Given the shape of the kayak, it appears it won't "lift off" the moulds due to the upper chine being 'caught' by the moulds.

How do those of oyu who have built by this method remove the moulds? My only thought is to cut each one in half, and bolt to the strongback, then be able to remover the moulds in halves which will allow them to beslid out and the hull to be lifted off. Is this right, or is there another way?

I thought of using Exit Mould, but apparently I'm confused (it seems "mould" has a non-boatbuilding meaning too, something to do with cleaning bathrooms, so I didn't show much interest) :D:D

Any wise words form the real boatbuilders would be appreciated.

Thanks,
Darren

Boatmik
3rd December 2007, 10:17 AM
Do you mean the sheerclamp? The one on the top edge of the hull?

I think the other ones will be OK as the normal geometry allows them to lift off with no probs. NORMALLY!

So if you are having worries about the sheerclamp - no probs - notch it into the mould but don't fasten it permanently to the plywood - either clamp it or use drywall/plasterboard screws. On a ply boat it doesn't need to be notched into the stem - so it can be glued later when the shell is off the mould.
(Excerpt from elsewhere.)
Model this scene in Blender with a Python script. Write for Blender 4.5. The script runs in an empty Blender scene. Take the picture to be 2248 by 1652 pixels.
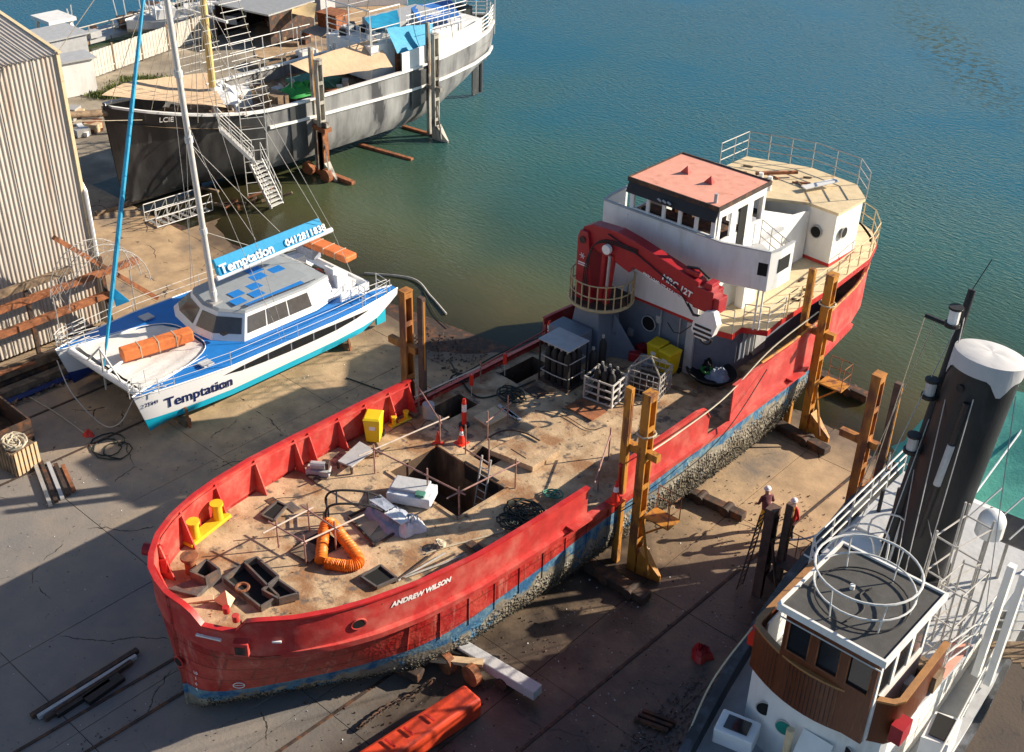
import bpy, bmesh, math, random
from mathutils import Vector, Matrix, Euler
random.seed(7)
sc = bpy.context.scene
COL = sc.collection
R = math.radians
# ------------------------------------------------------------ camera
cam_d = bpy.data.cameras.new('camera'); cam = bpy.data.objects.new('camera', cam_d); COL.objects.link(cam)
PITCH, YAW, ROLL, FOC, CH = R(31.95), R(-41.5), R(1.43), 2600.0, 27.0
fwd = Vector((math.sin(YAW)*math.cos(PITCH), math.cos(YAW)*math.cos(PITCH), -math.sin(PITCH)))
rt = Vector((math.cos(YAW), -math.sin(YAW), 0)); up = rt.cross(fwd)
rt2 = rt*math.cos(ROLL)+up*math.sin(ROLL); up2 = up*math.cos(ROLL)-rt*math.sin(ROLL)
m = Matrix((rt2, up2, -fwd)).transposed().to_4x4(); m.translation = (0, 0, CH)
cam.matrix_world = m
cam_d.sensor_width = 36; cam_d.lens = FOC/2248*36; cam_d.clip_start = .5; cam_d.clip_end = 6000
sc.camera = cam
# ------------------------------------------------------------ light
SUN_EL, SUN_AZ = 25.0, 34.0          # azimuth from +Y towards +X
w = bpy.data.worlds.new('World'); sc.world = w; w.use_nodes = True
nt = w.node_tree; bg = nt.nodes['Background']; sky = nt.nodes.new('ShaderNodeTexSky')
sky.sky_type = 'NISHITA'; sky.sun_disc = False; sky.sun_elevation = R(SUN_EL); sky.sun_rotation = R(SUN_AZ)
sky.air_density = 1.0; sky.dust_density = .6; sky.ozone_density = 2.5
nt.links.new(sky.outputs[0], bg.inputs[0]); bg.inputs[1].default_value = 0.07
sd = bpy.data.lights.new('sun', 'SUN'); sd.energy = 5.0; sd.angle = R(.5); sd.color = (1, .87, .7)
so = bpy.data.objects.new('sun', sd); COL.objects.link(so)
sdir = Vector((math.sin(R(SUN_AZ))*math.cos(R(SUN_EL)), math.cos(R(SUN_AZ))*math.cos(R(SUN_EL)), math.sin(R(SUN_EL))))
so.rotation_euler = sdir.to_track_quat('Z', 'Y').to_euler(); so.location = (0, 0, 60)
sc.view_settings.view_transform = 'Standard'; sc.view_settings.look = 'None'
sc.view_settings.exposure = 0.85; sc.view_settings.gamma = 1
sc.render.resolution_x = 1024; sc.render.resolution_y = 752

# ------------------------------------------------------------ helpers
def at(x, y, z=0.0):
    "point of the place on the level z that the photograph shows at (x, y) of its 2248 px wide copy"
    v = fwd*FOC + rt2*(x-1124) - up2*(y-826)
    return Vector((0, 0, CH)) + v*((z-CH)/v.z)
def atX(x, y, X):
    v = fwd*FOC + rt2*(x-1124) - up2*(y-826)
    return Vector((0, 0, CH)) + v*(X/v.x)
def V(*a): return Vector(a)
ORG = {}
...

The other place is the ends of the boat where the chinelog's will be glued to near vertical ply as they fair in with the stem. Normally there are not too many moulds in this area. But NORMALLY it is possible to separate any problem moulds from the strongback and roll the hull shell upright. And then release the moulds my sliding them toward the centre of the boat.

Another way to make sure is after notching the moulds for the stringers then having a good look and cutting away the moulds so the stringer can be removed in a vertical direction later - all this before the ply goes on!

Best wishes
Michael

TK1
3rd December 2007, 10:43 AM
Thanks Mik, I knew you'd know how it's done :)

With the kayak, I'd normally 'glass it whilst the hull is still on the moulds. Would you suggest then leaving the top chines (yes, the sheerclamp is the one in question) unattached, removing the hull, then re-attaching once clear? I assume the permanent bulkheads would need to come out too, then be re-attached with the sheerclamp?

I think I prefer though the option of sliding them out once it's turned over - there should be enough curve in the hull to do this, and it saves cutting each one.

Will think about the options....

Thanks,
Darren

Boatmik
4th December 2007, 12:08 AM
Howdy Darren,

Options are what it is about! I'm sure you will think of some others too!